WASHINGTON–Efforts to repeal the Pentagon’s ban on homosexuals serving openly in the military hit a fresh Republican blockade in the Senate Thursday but proponents, including Sen. Joseph Lieberman, say they have a fall-back plan that could revive the bill before the end of the lame-duck session.

In a surprising and dramatic Senate vote, supporters of repealing the military ban, known as “Don’t Ask, Don’t Tell,” fell three votes short of the 60 needed to overcome a threatened GOP filibuster. The final tally of 57-to-40 included only one Republican, Sen. Susan Collins, R-Maine, voting in favor of taking up the bill.

The result thwarted action not only on repealing “Don’t Ask, Don’t Tell,” but also on a sweeping defense authorization bill. The repeal is included in that broader measure.

The timing of the vote, if not the outcome, took advocates by surprise, since Lieberman, an independent from Connecticut, and Collins were deep in negotiations with Senate Majority Harry Reid, D-Nev., on an agreement that they said would have almost certainly guaranteed several more GOP votes in favor of starting debate on the legislation.

“This afternoon, process triumphed over those principles” that dictate an end to the discriminatory policy, Lieberman said. “As a result, we have suffered a setback.”

But he and Collins said they had a new strategy: stripping the DADT language out of the broader defense bill and pushing it as a stand-alone measure. And they said Reid had assured them they would get a vote on that slimmed-down bill before the end of the year.

“I am convinced that there are 60 or even 61 or 62 votes to repeal ‘Don’t Ask, Don’t Tell’ under this carefully constructed language,” Collins said.

A stand-alone bill would still be subject to filibuster and possibly other procedural stumbling blocks. “We’re not kidding ourselves–this is not going to be easy,” Lieberman said. “On the other hand, if you have a free-standing bill… it’s going to be a much more limited debate.”

If it does clear the Senate, it would also still have to win approval in the House, although that chamber is already on record supporting repeal of DADT. And President Barack Obama has called for Congress to nix the policy.

“I hope it will be one of the remaining priorities” of the lame duck session, Lieberman said.

Still, he and Collins acknowledged disappointment in Thursday’s untimely defeat.

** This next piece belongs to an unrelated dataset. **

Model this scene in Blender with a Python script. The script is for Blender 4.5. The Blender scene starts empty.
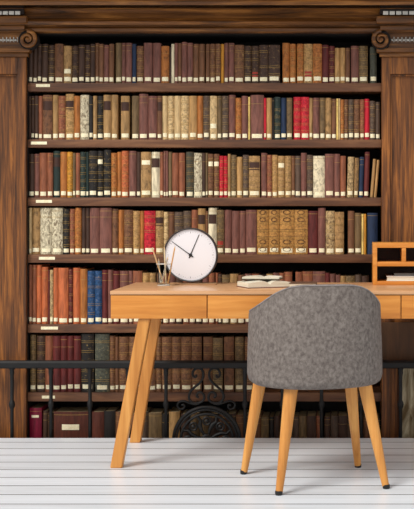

Republicans have said they would block all legislation until the Senate acts on a measure to renew the Bush-era tax cuts.

Lieberman and others had argued in private negotiations that there would still be time to take up the defense authorization bill, with the DADT repeal included, after that had been dispensed with. And he and Collins were working on a deal that would have allowed debate on 15 or so amendments to the underlying defense bill, including one to strike out the DADT language.

They said they had the votes to win on those terms.

“I guess we lost the argument with Sen. Reid,” Lieberman, who caucuses with the Democrats, said at a news conference after the vote. He said Democrats were operating under a false notion that they had to adjourn for the year by Dec. 17.

In the meantime, however, he argued “we are wasting time” on a gamut of other bills that are virtually certain to end up in the legislative dustbin–not on the President’s desk.

“I’m perplexed and frustrated, given the progress we had made, that [Reid] called the vote so suddenly,” Collins said. “There was a clear path to victory and for the life of me, I can’t understand why the majority leader failed to take it.”

Sen. Lisa Murkowski, R-Ala., who supports repealing DADT, was among those who stuck with her party to block taking up the bill on Thursday.

“Nothing was offered in terms of a reasonable process,” said Murkowski. Reid “shut it down.”

Before he called the vote, Reid said on the Senate floor that he’d done everything he could to work out a reasonable process but that Republicans, other than Collins, were being intransigent.

“I have bent over backwards to find a way to get this bill done. But it is clear that Republicans–led by a couple of senators who simply do not want to have a vote on repealing ‘Don’t Ask, Don’t Tell’– are doing everything they can to stand in the way,” Reid said.

“They want to block a vote on this issue at all costs, even if it means we do not pass a Defense Authorization bill for the first time in 48 years. And even if it means our troops do not get the funding and the protections they need,” he added. “It’s quite clear they are trying to run out the clock and just don’t want to get this bill done.”